The Bulletin: Planting flowers shouldn’t be treated as a crime

September 04, 2020 | By ANASTASIA BODEN , CALEB TROTTER

From helping someone move, to selling lemonade and baked goods, many of us made our first dollar in quintessential summer jobs. But states are increasingly regulating these easy paths to employment.

It’s not unusual to read about a woman facing jail time for selling homemade ceviche, or a kid threatened with punishment for mowing lawns without a license. It’s obvious that these laws don’t protect the public. Instead, they often serve only to insulate incumbent businesses from fair and free competition.

The prohibitions on unlicensed “landscaping” perfectly illustrate how occupational licensing — the government’s system of requiring burdensome fees and exams before someone may pursue certain trades or professions — has gone awry.

In Oregon someone who charges a customer more than $500 a year for minor projects like planting flowers and fixing sprinkler heads must obtain a landscape construction professional’s license and a landscape contracting business license to operate legally. These tasks are far cry from what we traditionally consider landscaping: moving earth, building walls, pouring concrete or digging up a yard to lay irrigation plumbing.

Getting landscaping licenses is no small feat — they cost nearly $800 and require two years of experience to qualify. Applicants must then pass an exam covering sophisticated operations like irrigation and hardscaping — duties that are far outside the scope of simple lawn and garden maintenance. These requirements keep honest, would-be laborers out of jobs and from growing their businesses.

In contrast, head north to Washington where landscapers need only register their business with the state and provide proof that they’re bonded and insured. Is there something unique about landscaping in Oregon that Washington contractors don’t need to know how to deal with? That seems unlikely. Rather, it’s more likely the case that industry insiders in Oregon found their state lawmakers more willing to erect license requirements to keep out new competitors.

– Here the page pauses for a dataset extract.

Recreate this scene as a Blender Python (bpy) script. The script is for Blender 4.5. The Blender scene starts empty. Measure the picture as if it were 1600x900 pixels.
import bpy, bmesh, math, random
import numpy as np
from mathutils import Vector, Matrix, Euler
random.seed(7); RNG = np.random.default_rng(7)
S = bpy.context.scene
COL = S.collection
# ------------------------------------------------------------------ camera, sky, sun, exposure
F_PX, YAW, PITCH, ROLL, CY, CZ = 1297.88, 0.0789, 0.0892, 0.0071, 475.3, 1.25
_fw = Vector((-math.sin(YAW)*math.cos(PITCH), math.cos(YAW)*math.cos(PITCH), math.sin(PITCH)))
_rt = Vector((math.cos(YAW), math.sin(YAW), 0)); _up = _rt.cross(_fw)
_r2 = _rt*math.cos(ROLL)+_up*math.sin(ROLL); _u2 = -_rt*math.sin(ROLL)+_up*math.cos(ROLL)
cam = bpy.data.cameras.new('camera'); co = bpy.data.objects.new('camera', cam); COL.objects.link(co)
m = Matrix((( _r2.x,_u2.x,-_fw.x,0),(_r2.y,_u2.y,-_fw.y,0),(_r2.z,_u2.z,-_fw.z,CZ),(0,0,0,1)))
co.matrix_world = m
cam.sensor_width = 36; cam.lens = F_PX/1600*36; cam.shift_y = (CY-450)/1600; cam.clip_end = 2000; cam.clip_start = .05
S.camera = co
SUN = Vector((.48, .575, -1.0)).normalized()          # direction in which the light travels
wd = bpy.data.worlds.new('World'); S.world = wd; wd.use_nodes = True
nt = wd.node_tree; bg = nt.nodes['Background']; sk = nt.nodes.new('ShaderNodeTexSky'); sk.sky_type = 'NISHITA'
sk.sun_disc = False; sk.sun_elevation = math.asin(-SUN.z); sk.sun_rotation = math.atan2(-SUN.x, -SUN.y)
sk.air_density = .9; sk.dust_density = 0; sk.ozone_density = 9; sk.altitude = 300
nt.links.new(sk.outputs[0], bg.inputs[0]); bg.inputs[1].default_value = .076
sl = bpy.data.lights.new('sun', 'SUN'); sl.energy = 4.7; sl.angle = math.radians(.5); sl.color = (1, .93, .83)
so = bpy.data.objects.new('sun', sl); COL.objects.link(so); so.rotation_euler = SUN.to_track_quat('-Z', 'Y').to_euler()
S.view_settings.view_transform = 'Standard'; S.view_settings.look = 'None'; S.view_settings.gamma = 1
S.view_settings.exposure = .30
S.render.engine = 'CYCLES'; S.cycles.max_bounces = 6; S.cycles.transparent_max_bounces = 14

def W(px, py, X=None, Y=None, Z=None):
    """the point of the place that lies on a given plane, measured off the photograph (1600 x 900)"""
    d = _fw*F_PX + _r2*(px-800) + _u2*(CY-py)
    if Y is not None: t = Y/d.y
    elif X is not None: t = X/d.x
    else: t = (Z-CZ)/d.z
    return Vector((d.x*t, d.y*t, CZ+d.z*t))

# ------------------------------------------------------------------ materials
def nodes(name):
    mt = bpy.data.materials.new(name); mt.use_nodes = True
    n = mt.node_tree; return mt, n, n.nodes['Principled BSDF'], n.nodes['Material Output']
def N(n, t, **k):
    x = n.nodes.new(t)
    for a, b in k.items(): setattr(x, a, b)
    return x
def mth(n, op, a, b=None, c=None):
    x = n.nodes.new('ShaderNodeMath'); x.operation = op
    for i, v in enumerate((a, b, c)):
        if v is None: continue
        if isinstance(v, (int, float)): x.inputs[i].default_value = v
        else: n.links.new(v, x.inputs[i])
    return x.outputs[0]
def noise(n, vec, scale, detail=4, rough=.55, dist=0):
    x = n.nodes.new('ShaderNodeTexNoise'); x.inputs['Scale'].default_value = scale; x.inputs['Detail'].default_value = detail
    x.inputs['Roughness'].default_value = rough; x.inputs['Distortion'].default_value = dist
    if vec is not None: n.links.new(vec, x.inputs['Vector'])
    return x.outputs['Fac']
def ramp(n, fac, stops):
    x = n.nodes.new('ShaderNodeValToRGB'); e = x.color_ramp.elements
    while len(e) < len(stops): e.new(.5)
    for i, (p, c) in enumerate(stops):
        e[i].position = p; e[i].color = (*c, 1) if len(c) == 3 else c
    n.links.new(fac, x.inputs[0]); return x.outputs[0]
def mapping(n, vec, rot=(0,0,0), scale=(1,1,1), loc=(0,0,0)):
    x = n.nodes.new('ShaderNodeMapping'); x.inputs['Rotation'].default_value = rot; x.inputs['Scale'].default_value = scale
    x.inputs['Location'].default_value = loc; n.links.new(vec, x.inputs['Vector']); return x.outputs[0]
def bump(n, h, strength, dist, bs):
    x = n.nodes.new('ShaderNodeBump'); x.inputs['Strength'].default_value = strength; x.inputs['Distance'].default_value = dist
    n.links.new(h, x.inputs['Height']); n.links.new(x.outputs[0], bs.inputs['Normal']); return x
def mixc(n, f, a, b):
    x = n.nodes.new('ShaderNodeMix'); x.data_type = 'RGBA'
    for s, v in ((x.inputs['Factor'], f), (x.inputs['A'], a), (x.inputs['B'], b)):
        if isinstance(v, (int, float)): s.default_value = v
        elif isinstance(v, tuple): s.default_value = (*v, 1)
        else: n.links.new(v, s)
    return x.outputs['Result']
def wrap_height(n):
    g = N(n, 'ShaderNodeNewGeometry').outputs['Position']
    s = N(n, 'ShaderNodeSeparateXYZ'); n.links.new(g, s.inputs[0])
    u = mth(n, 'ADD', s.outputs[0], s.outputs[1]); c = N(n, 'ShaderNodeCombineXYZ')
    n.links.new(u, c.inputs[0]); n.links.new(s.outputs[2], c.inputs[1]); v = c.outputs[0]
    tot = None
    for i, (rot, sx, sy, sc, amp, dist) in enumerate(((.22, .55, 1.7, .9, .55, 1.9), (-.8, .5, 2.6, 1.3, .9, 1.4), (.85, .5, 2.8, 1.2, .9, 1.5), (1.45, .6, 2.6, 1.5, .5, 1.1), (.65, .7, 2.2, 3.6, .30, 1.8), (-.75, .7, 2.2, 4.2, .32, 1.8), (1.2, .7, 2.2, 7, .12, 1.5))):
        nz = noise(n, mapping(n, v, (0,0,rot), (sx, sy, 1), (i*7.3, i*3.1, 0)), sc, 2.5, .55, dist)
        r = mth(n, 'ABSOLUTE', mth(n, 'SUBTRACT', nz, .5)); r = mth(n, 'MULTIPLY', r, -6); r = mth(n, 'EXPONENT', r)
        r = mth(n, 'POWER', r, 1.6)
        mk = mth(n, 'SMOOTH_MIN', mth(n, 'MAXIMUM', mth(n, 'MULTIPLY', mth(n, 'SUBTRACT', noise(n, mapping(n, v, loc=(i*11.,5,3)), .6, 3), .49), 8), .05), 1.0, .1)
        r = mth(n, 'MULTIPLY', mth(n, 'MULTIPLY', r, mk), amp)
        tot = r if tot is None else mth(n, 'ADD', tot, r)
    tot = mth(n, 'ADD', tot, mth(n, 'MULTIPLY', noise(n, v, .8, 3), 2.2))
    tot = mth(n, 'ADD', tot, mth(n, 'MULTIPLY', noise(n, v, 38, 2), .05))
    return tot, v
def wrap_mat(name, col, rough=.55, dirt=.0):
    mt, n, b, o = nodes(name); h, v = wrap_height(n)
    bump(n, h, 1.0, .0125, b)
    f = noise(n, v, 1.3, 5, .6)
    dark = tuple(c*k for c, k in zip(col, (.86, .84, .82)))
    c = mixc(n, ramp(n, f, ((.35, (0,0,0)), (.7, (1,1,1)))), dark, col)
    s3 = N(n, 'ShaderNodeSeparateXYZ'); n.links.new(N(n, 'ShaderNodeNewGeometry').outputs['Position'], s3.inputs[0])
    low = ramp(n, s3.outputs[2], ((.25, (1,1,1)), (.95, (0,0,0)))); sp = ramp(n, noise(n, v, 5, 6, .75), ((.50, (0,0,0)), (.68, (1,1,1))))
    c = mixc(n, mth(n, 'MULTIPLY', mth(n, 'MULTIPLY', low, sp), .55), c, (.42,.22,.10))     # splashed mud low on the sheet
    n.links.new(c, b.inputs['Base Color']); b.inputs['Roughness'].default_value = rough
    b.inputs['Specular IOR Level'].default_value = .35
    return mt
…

That’s a shame. Entry-level jobs like lawn care services provide a pathway to entrepreneurship. One teenager made headlines when he grossed over $100,000 and grew his lawn mowing business to five employees. Another pair of friends paid for their college with their lawn-mowing earnings, eventually creating an app that pairs mowers with homeowners seeking lawn services.

All too often, occupational licensure stands as a hurdle to entrepreneurship. While most people would agree there’s some sense in licensing professionals like doctors or lawyers, states are increasingly regulating innocuous occupations like blow -drying hair or decorating houses. Like unlicensed landscaping, unlicensed blow-drying or interior decorating does not present a threat to public health or safety. Instead, free competition is a threat to larger, more established operations.

More often than not, it is the industry players themselves who lobby for licensing requirements as a means to block new competition. This explains why some states require a person to be licensed as a dentist to whiten someone’s teeth, or demand that a person acquire an expensive and tedious cosmetologist’s license to blow -dry hair. Licensing discourages standalone teeth whiteners or popular “blow -dry bars” from competing with entrenched businesses.

Rather than maintaining Oregon’s expensive and intensive licensing scheme for landscapers, lawmakers should look to Washington for a better regulatory approach. So long as a landscaper has taken the necessary steps to acquire insurance and a bond, the public is protected from unsafe and unscrupulous individuals, and the state shouldn’t regulate further.

It’s not as if this lighter touch has led to a flood of complaints over poor landscaping jobs in Washington. Instead, thanks to the classic accountability measures of word-of-mouth referrals, internet review sites and social media, consumers are well equipped to find competent landscaping help.

As states continue to license more and more occupations, they should be wary of shutting the door to economic opportunity. Unlicensed lawn mowing shouldn’t be a crime, and states should not be in the business of licensing people out of honest work.